L’ideale dello scambio e della liberalità
Si può osservare che la scelta del novellare come passatempo privilegiato della brigata è presentata da Pampinea come alternativa a un’altra possibile occupazione del tempo, quella fondata sul gioco. Interessante è la motivazione addotta dalla donna per illustrare la sua proposta: il gioco dà a qualcuno e toglie a qualcun altro, nel senso che in esso deve necessariamente esserci un vincitore e uno sconfitto; il primo trae diletto dalla competizione, ma il dispiacere di chi perde è maggiore di questo diletto. Inoltre, chi vi assiste non ne trae un piacere significativo. Nel complesso, il gioco non comporta un aumento collettivo di felicità. Del tutto differente è la situazione del novellare, in cui ciascuno dà agli altri senza togliere a nessuno. È in questo scambio costruito in modo da arricchire tutti senza impoverire nessuno (uno scambio che inserisce idealmente il valore cortese della liberalità in una realtà storica segnata dallo sviluppo dei commerci) la formula alla quale si impronta l’organizzazione del tempo del Decameron.

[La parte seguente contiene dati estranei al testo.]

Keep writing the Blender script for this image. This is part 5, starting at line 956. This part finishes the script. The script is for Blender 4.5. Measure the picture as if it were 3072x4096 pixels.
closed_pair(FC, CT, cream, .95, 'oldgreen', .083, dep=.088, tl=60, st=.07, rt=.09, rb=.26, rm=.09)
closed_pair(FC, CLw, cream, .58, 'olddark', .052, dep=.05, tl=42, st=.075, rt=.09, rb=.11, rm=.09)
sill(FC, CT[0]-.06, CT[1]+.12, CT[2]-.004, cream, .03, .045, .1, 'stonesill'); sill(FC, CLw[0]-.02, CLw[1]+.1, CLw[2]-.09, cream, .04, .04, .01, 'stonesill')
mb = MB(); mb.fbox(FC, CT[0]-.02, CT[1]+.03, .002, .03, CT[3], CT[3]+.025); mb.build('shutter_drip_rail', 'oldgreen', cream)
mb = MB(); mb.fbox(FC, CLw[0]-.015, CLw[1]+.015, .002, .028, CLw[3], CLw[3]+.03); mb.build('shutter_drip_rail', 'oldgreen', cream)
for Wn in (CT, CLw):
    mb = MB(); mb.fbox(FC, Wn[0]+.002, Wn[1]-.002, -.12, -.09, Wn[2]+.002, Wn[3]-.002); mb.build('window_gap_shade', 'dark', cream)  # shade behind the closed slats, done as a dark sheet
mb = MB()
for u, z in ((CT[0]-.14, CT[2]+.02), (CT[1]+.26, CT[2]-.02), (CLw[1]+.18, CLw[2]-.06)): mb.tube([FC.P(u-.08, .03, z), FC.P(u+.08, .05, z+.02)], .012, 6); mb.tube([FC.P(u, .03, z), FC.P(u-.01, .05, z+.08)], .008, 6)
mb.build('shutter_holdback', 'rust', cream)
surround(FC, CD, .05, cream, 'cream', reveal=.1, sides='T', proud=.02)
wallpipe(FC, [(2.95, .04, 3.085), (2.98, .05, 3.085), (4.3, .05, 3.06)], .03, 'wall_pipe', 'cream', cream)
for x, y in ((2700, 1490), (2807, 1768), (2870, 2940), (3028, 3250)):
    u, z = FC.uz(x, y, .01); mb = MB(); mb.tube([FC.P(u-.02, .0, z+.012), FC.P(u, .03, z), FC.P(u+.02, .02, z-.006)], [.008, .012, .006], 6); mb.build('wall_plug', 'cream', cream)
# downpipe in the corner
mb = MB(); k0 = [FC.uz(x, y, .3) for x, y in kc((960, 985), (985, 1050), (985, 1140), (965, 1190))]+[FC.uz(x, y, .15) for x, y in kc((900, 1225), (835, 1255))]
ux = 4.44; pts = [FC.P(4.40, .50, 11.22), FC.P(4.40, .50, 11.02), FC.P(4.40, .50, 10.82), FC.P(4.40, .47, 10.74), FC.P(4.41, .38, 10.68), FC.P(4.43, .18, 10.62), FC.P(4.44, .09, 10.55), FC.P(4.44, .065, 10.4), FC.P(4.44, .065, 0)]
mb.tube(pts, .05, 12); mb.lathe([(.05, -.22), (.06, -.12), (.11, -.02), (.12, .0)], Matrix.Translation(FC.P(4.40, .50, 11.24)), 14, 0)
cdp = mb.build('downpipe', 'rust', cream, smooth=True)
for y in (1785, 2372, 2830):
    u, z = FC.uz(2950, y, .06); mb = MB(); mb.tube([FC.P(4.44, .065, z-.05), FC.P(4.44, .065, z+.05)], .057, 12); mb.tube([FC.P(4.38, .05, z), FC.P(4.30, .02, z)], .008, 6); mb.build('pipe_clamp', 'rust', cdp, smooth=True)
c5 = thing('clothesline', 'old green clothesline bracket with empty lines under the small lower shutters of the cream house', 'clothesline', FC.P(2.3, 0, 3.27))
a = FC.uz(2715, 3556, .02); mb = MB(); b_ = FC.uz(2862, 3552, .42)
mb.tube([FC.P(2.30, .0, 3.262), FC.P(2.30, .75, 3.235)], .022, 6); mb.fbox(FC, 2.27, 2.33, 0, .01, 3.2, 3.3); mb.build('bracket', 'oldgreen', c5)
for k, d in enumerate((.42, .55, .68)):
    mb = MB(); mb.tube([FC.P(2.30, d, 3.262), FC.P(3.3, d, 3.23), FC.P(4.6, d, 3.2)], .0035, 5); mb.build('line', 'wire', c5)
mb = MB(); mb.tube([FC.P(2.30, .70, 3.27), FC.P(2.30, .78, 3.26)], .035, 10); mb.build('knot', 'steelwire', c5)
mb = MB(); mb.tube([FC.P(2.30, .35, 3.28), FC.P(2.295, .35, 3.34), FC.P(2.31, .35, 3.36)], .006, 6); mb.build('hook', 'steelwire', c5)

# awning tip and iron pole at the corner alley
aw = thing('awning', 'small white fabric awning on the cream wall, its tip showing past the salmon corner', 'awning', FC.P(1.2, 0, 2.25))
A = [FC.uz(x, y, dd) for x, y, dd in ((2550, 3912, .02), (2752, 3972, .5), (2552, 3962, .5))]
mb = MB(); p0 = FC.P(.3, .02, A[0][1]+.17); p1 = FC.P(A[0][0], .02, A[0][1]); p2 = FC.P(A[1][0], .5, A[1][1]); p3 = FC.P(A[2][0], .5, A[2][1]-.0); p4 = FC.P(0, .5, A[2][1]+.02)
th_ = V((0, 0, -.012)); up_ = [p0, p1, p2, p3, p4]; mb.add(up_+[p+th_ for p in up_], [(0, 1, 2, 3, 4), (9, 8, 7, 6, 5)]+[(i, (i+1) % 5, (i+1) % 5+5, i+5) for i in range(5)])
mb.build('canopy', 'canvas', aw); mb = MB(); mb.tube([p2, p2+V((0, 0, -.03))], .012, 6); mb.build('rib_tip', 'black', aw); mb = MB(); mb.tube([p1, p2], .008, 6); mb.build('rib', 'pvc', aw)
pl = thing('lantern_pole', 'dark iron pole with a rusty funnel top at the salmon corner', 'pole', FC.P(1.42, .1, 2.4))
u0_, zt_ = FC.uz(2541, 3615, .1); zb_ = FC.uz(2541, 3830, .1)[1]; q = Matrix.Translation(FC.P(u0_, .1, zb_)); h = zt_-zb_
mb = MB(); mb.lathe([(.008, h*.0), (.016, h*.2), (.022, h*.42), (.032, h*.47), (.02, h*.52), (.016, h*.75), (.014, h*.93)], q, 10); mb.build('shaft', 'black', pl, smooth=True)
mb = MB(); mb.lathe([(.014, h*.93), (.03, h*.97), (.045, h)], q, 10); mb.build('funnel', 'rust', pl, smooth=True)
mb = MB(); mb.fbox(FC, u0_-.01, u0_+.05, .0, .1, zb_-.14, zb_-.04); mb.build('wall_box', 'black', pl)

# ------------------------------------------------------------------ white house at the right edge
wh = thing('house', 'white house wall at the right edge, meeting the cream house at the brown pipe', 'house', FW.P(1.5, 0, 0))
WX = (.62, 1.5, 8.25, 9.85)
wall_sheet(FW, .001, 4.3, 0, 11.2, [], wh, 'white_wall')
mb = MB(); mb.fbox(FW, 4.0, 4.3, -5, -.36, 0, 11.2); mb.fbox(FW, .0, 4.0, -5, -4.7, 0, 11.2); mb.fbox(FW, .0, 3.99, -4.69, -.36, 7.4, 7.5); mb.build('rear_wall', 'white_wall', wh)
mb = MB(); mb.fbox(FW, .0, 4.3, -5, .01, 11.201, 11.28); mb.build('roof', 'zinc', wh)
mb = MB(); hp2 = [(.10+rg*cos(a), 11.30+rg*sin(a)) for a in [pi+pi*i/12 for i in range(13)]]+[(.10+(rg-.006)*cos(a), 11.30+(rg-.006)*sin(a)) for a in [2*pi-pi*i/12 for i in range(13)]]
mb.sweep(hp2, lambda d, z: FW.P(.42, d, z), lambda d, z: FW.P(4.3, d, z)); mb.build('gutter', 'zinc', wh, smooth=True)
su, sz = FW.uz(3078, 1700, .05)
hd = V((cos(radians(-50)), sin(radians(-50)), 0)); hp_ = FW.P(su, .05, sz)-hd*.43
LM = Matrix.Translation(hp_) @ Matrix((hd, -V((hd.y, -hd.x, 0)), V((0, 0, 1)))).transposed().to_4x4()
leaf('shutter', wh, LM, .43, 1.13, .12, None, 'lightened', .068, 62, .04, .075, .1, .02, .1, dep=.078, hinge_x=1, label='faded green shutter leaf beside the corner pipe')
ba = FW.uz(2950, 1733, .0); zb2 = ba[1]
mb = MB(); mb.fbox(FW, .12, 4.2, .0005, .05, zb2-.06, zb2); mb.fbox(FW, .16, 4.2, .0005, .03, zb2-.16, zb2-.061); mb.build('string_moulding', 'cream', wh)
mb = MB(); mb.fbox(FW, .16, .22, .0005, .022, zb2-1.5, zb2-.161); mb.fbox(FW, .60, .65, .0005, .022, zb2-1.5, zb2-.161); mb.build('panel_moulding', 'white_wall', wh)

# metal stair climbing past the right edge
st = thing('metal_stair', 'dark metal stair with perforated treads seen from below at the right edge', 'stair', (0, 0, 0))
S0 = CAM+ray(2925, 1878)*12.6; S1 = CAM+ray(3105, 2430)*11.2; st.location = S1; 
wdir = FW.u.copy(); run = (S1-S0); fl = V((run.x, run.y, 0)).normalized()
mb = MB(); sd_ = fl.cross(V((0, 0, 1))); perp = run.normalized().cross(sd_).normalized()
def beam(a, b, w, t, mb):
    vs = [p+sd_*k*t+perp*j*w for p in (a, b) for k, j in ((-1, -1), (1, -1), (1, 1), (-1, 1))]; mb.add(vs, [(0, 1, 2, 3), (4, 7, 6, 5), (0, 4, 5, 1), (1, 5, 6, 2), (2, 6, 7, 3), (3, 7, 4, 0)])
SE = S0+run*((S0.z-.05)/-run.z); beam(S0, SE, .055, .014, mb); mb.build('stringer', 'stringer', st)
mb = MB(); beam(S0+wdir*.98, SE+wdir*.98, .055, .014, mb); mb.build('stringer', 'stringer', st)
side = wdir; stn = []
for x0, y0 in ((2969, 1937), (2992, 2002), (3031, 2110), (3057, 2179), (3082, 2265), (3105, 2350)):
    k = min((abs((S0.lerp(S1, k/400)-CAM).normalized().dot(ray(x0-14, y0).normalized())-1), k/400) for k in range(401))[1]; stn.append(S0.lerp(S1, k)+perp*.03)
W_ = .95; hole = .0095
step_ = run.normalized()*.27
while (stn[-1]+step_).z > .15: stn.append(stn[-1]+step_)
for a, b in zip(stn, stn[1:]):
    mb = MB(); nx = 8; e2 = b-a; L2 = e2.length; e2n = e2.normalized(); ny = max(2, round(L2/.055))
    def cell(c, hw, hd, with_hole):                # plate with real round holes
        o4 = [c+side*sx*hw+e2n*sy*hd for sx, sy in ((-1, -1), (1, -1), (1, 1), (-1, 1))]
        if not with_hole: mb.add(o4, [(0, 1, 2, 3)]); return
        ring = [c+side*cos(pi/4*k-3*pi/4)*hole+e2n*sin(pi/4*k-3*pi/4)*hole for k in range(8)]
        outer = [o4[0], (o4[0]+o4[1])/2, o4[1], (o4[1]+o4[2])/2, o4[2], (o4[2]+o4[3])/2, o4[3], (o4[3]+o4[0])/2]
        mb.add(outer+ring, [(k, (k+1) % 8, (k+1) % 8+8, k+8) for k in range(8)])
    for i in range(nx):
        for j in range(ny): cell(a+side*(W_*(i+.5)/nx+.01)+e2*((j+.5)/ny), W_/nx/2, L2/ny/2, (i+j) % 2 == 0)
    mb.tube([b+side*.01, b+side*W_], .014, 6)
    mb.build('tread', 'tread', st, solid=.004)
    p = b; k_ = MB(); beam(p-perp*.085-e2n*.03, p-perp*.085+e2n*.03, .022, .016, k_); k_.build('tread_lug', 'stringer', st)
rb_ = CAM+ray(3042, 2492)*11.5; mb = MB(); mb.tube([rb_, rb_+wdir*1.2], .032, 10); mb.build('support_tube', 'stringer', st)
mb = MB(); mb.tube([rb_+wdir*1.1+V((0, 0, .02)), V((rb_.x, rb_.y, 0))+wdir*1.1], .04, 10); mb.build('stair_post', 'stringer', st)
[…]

La “commedia umana” dell’Introduzione
Al momento in cui la parola passa ai novellatori l’introduzione del Decameron ha però compiuto un percorso significativo: si è passati dall’inferno della peste, «orrido cominciamento», al “paradiso” (laicamente inteso) di questa allegra brigata. Avremo modo di vedere come la stessa struttura ascensionale che è presente in piccolo nell’Introduzione sia stata da alcuni critici riscontrata nell’intero libro; dando ragione a chi – cogliendo le analogie e le differenze tra l’impianto del Decameron e quello del poema dantesco – ha designato l’opera boccacciana come una «commedia umana»1.




1 La definizione, come abbiamo già osservato [I10a], si deve a Francesco De Sanctis.